These works are a series of translations. I am exploring the ways that meaning can be altered from one translation to the next while still appearing as an accurate account. Navigating uncertainty among multiple truths is a condition that mirrors my experience of knowing the world through representations. As I work through various layered processes, both analogue and digital, I eventually assemble a continually changing body of evidence. The more knowledge that is gained through close observation, the more one’s sense of truth may be unraveled by new and changing circumstances.

I consider all my work to be within the realm of “drawing” which I define broadly as works on paper and generative mark-making—both from the hand and from the apparatus of camera or printing machine. Working through various layered processes allows me to navigate pictorial space and flatness, image and surface. I want to unsettle the complacency of a first look so that the absorbtion offered by the image is interrupted by evidence of process such as texture, grain, and digital aberrations. Slowly, the picture-object is revealed as a material construction rather than a seamless representation. 
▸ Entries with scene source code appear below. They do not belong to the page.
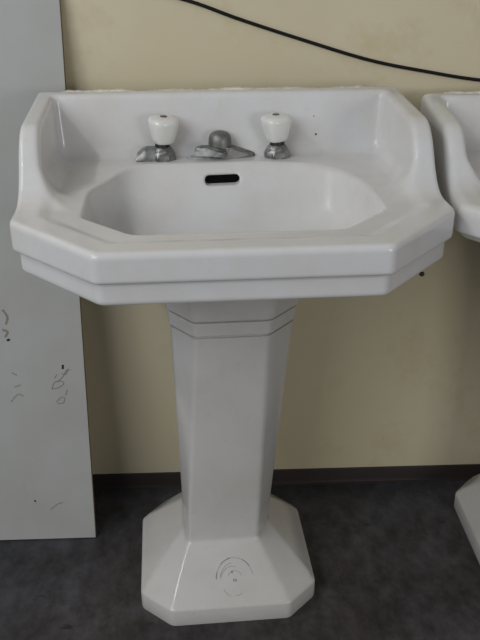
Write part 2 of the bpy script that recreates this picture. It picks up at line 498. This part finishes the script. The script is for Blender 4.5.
for v in [(-.047, -.015, .006), (-.047, -.003, .008), (-.045, -.013, .019), (-.043, -.003, .023), (-.028, -.014, .0245), (-.028, -.004, .026), (.004, -.026, .005), (.004, -.006, .006), (.004, -.025, .018), (.002, -.006, .0225), (.012, -.018, .008), (.011, -.017, .017), (-.020, -.024, .007)]: bm.verts.new(v)
bmesh.ops.convex_hull(bm, input=bm.verts[:])
bmesh.ops.bevel(bm, geom=bm.edges[:], offset=.002, segments=2, affect='EDGES')
me = bpy.data.meshes.new('spout_link'); bm.to_mesh(me); bm.free(); smooth(me, 40); link('spout_link', me, M_PEWTER, sp)

# ------------------------------------------------------------------ second sink at the right edge
def copy_tree(o, parent=None):
    c = o.copy(); COL.objects.link(c)
    if parent is not None: c.parent = parent
    for ch in list(o.children): copy_tree(ch, c)
    return c
S2 = Matrix.Translation((.687, .012, 0)) @ Matrix.Rotation(-.070, 4, 'Z')
sink2 = copy_tree(sink)
sink2.matrix_local = S2
sink2['label'] = 'second white pedestal sink cut off by the right edge of the photo'
for ch in sink2.children:
    if ch.name.startswith('basin'):
        me2 = make_basin(.886, False); me2.materials.append(M_BASIN); ch.data = me2
        for g in list(ch.children):
            if g.name.startswith('sealant'): g.location.z -= .014
    if ch.name.startswith('pedestal'):
        ch.matrix_local = S2.inverted() @ Matrix.Translation((.674, .048, 0))

# ------------------------------------------------------------------ cable and screw on the wall
cy = WALL_Y - .0040
pts = spline([(-1.6, cy, 1.40), (-1.0, cy, 1.25), (-.5, cy, 1.137), (-.20, cy, 1.0795), (-.061, cy, 1.048), (.038, cy, 1.0145), (.147, cy, .9805), (.276, cy, .943), (.389, cy, .921), (.485, cy, .906), (.66, cy, .888), (.9, cy, .88), (1.4, cy, .90), (2.2, cy, .96)], 10)
V, F = tube(pts, .0031, 10)
tag(link('cable', mesh_from('cable', V, F, 60), M_CABLE), 'thin black cable sagging across the cream wall above the sinks', 'cable')
V, F = lathe([(.0052, 0), (.0052, .003), (.004, .0055), (.001, .006)], seg=14)
V = [Vector((v.x + .414, WALL_Y - v.z + .001, v.y + .518)) for v in V]
tag(link('screw', mesh_from('screw', V, F, 40), M_RUST), 'small rusty screw head in the wall below the right side of the centre sink', 'screw')

# ------------------------------------------------------------------ light
def area(name, loc, target, sx, sy, energy, color):
    l = bpy.data.lights.new(name, 'AREA'); l.shape = 'RECTANGLE'; l.size = sx; l.size_y = sy; l.energy = energy; l.color = color
    o = bpy.data.objects.new(name, l); COL.objects.link(o); o.location = loc
    o.rotation_euler = (Vector(target) - Vector(loc)).to_track_quat('-Z', 'Y').to_euler()
    return o
area('window_light', (-1.7, -2.3, 1.95), (0, -.2, .75), 1.9, 1.4, 30, (.92, .955, 1.0))
area('right_window_light', (1.75, -2.9, .95), (.15, 0, .40), .8, .8, 12, (1.0, .97, .92))
area('ceiling_tube_light', (-1.62, -.95, 2.62), (-1.62, -.95, 0), .10, 1.2, 12, (1.0, .98, .93))
w = bpy.data.worlds.new('room_light'); scene.world = w; w.use_nodes = True
w.node_tree.nodes['Background'].inputs[0].default_value = (.93, .95, 1.0, 1)
w.node_tree.nodes['Background'].inputs[1].default_value = .21

# ------------------------------------------------------------------ camera
fw = Vector((0.0378444, 0.9038519, -0.4261684)); rt = Vector((0.9990924, -0.0425683, -0.0015615)); up = Vector((0.0195526, 0.4257225, 0.9046425))
cam = bpy.data.cameras.new('camera'); co = bpy.data.objects.new('camera', cam); COL.objects.link(co)
co.matrix_world = Matrix(((rt.x, up.x, -fw.x, -.0261435), (rt.y, up.y, -fw.y, -1.4601346), (rt.z, up.z, -fw.z, 1.1397301), (0, 0, 0, 1)))
cam.sensor_fit = 'VERTICAL'; cam.sensor_height = 24; cam.lens = 24 * 803.3327 / 640
cam.clip_start = .02
scene.camera = co
vs = scene.view_settings
scene.display_settings.display_device = 'sRGB'
vs.view_transform = 'Standard'; vs.look = 'None'; vs.gamma = 1; vs.exposure = .12; vs.use_curve_mapping = False
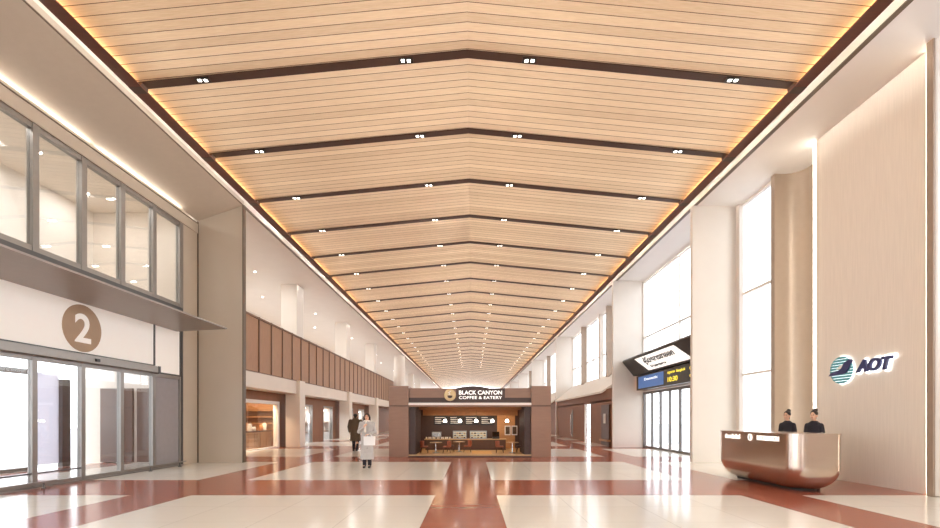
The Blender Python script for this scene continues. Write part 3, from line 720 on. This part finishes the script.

Architecture is important to me as a structure that embodies aspects of strength and stability as well as the potential for weakness and failure. I designed the black carbon paper sculptures that are pictured throughout these works to be loosely based on architectural forms. After carefully constructing them with hard edges, and ruled and scored lines, I then crushed the geometric objects flat in a printmaking press. I found that by pulling the flattened forms back into three dimensions they became compelling objects to photograph and draw. Within these resurrected structures I saw both architecture and ruins. In this series I sought to create images where the shapes of shadows and light are spatially convincing in both positive and negative versions, resisting a fixed orientation.



For the past 10 months I have been situated in a city that changes markedly from rapid construction every day. My long-standing interest in architecture as an illusion of spatial certainty has taken on new levels since living in Qatar. I arrived as a foreigner to the desert country and began taking samples and observations to the studio in ways similar to an archaeologist but with different tools and objectives. I pictured these samples through a lens, scope, or scanning device providing views I could not access otherwise. My findings grew as I pieced together segments and these became material for new structures, to be re-presented yet again. This body includes some carbon gelatin prints I made in London and Doha looking at the surface of the desert as translated through the speckled and pockmarked surface of this archaic method of image making. Larger fabric prints use a Shibori dyeing technique called Arashi (meaning storm) which has become a new form of mark-making for me, a device for color to interact with a material image.  This work is new, incomplete, and ongoing.